Chulumani Youth Symphony, bringing music to children in Bolivia’s coca-producing area

Posted on: December 11, 2018

“When Mariel Chura joined a youth orchestra at age 14, she did not even know what a viola was,” writes José Arturo Cárdenas in Tuesday’s (12/11) Agence France-Presse. “Seven years later, she loves the instrument, which has offered her an escape from the hardships of everyday life in Bolivia’s biggest coca-producing area. The Chulumani Youth Symphony Orchestra has helped teens avoid the usual pitfalls plaguing the region: drug and alcohol abuse, violence, and family drama, according to the group’s director and conductor Erik Castro…. [Chura] was picked on by classmates. The boys in the group were the targets of homophobic slurs for playing in the orchestra. At age 18, Chura used her income from the coca fields to buy her own her viola for $115—a significant amount of money for her.

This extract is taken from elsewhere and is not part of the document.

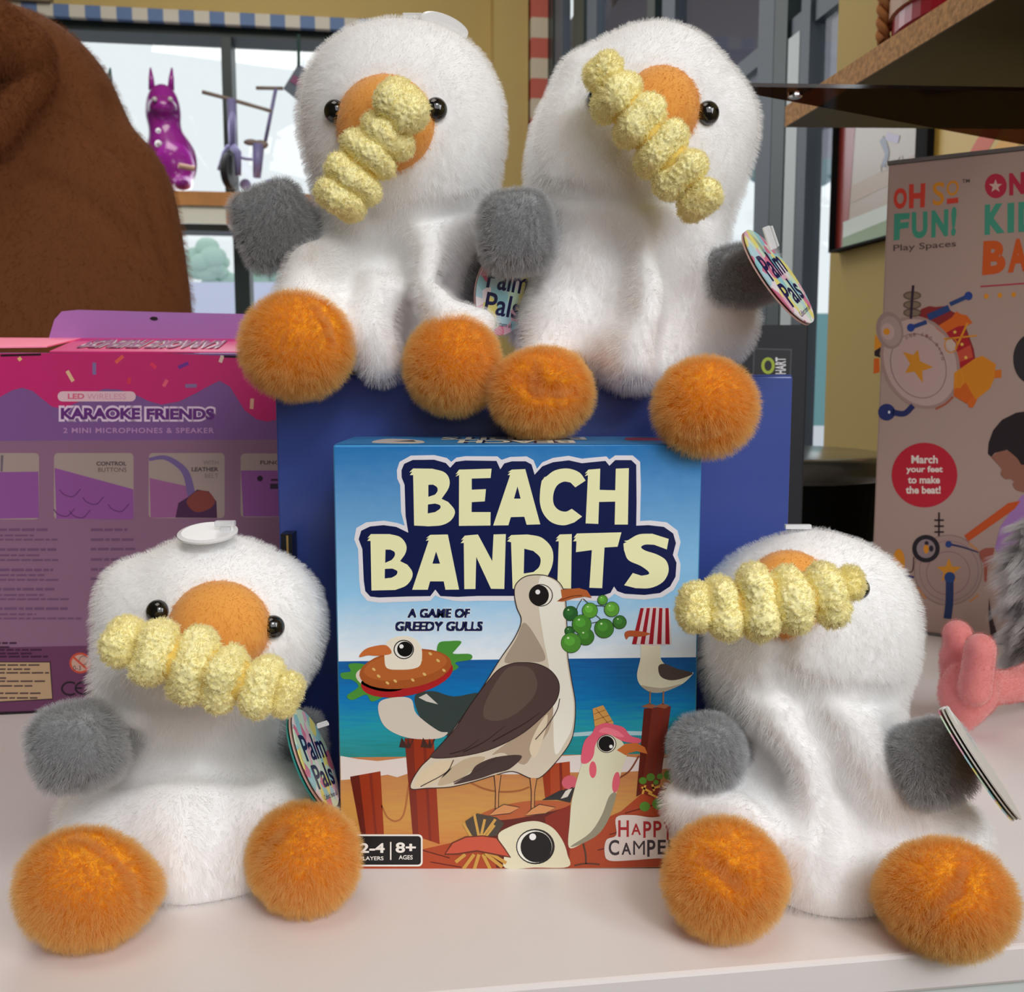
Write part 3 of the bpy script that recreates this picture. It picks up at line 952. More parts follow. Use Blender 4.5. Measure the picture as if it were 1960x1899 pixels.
# big gull
INK = (52, 40, 38)
body = [(955, -270), (962, -325), (1010, -365), (1085, -373), (1150, -356), (1192, -318), (1212, -250), (1219, -120), (1223, 30), (1242, 160), (1262, 280), (1258, 400), (1238, 480), (1180, 565), (1095, 655), (1040, 668), (945, 632), (850, 652), (740, 685), (620, 712), (500, 718), (425, 722), (430, 680), (475, 610), (530, 555), (640, 420), (780, 220), (880, 60), (955, -50), (990, -140), (968, -205)]
def grow(pts, d):
    P = np.asarray(pts, float); c = []
    for i in range(len(P)):
        t = unit(P[(i + 1) % len(P)] - P[i - 1]); c.append(P[i] + d * np.array([t[1], -t[0]]))
    return [tuple(x) for x in c]
pr.poly(A2(grow(body, 5)), INK, 6.4, sm=True)
pr.poly(A2(body), (188, 178, 160), 6.6, sm=True)
pr.poly(A2([(1085, -365), (1150, -350), (1185, -315), (1205, -250), (1213, -120), (1217, 30), (1236, 160), (1256, 280), (1250, 400), (1215, 480), (1160, 540), (1150, 300), (1130, 100), (1100, -60), (1075, -240)]), (214, 208, 196), 6.8, sm=True)
pr.poly(A2([(1000, -130), (1060, -60), (1110, 60), (990, 70), (900, 70), (962, -48)]), (150, 136, 120), 6.8, sm=True)
pr.poly(A2([(980, 440), (1090, 350), (1150, 300), (1130, 420), (1060, 520), (1000, 600), (900, 540), (840, 545)]), (156, 138, 118), 6.8, sm=True)
pr.poly(A2([(1060, 430), (1120, 340), (1110, 430), (1060, 560), (1030, 520)]), (198, 184, 160), 7.0, sm=True)
pr.poly(A2([(440, 708), (480, 630), (560, 585), (640, 590), (600, 650), (520, 700)]), (192, 178, 150), 6.9, sm=True)
pr.poly(A2([(600, 640), (700, 570), (800, 560), (760, 610), (660, 680), (560, 706)]), (170, 154, 128), 6.9, sm=True)
pr.poly(A2([(990, 553), (930, 620), (850, 645), (760, 675), (640, 700), (720, 650), (760, 600), (860, 560)]), (66, 52, 50), 7.0, sm=True)
wing = [(990, 76), (1070, 84), (1140, 120), (1180, 185), (1165, 270), (1090, 355), (980, 445), (820, 522), (650, 558), (526, 560), (560, 515), (650, 415), (720, 305), (800, 195), (865, 118), (925, 86)]
pr.poly(A2(grow(wing, 4)), (40, 28, 28), 7.2, sm=True)
pr.poly(A2(wing), (72, 56, 54), 7.4, sm=True)
pr.poly(A2([(985, 92), (1040, 110), (1070, 180), (1050, 250), (970, 330), (880, 372), (800, 360), (800, 290), (850, 190), (915, 105)]), (86, 72, 64), 7.6, sm=True)
for l in ([(1085, 330), (1000, 390), (840, 480)], [(905, 400), (800, 480), (690, 535)], [(770, 470), (700, 520), (620, 545)]):
    pr.line(A2(l), (1.0, 2.6), (44, 32, 32), 7.8)
for l in ([(1185, 260), (1170, 320), (1120, 400), (1060, 470)], [(860, 560), (780, 620), (640, 690)], [(640, 575), (600, 640), (470, 712)]):
    pr.line(A2(l), 1.8, (60, 46, 42), 7.8)
pr.ell(*A1([(1088, 857)])[0], 23, 21.5, (40, 34, 32), 7.4)
pr.ell(*A1([(1087, 857)])[0], 21.5, 20, (208, 204, 192), 7.6)
pr.ell(*A1([(1078, 857)])[0], 19, 20, (24, 22, 22), 7.8)
pr.ell(*A1([(1072, 840)])[0], 4.6, 4.6, (216, 216, 210), 8.0)
pr.poly(A1([(1170, 888), (1196, 868), (1190, 828), (1285, 820), (1325, 832), (1350, 870), (1315, 864), (1260, 872), (1200, 890)]), (160, 86, 44), 7.6)
pr.line(A1([(1180, 884), (1250, 862), (1300, 858)]), 1.6, (90, 44, 26), 7.8)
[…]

Now, she is studying engineering at the Higher University of San Andres in La Paz…. The orchestra was founded in 2011 with a combination of support from the city of Chulumani and private organizations. Since then, several students have been awarded scholarships to universities at home and abroad … Castro says.… ‘When music comes into your life, it changes you,’ said 19-year-old violinist Lourdes Sarabia.”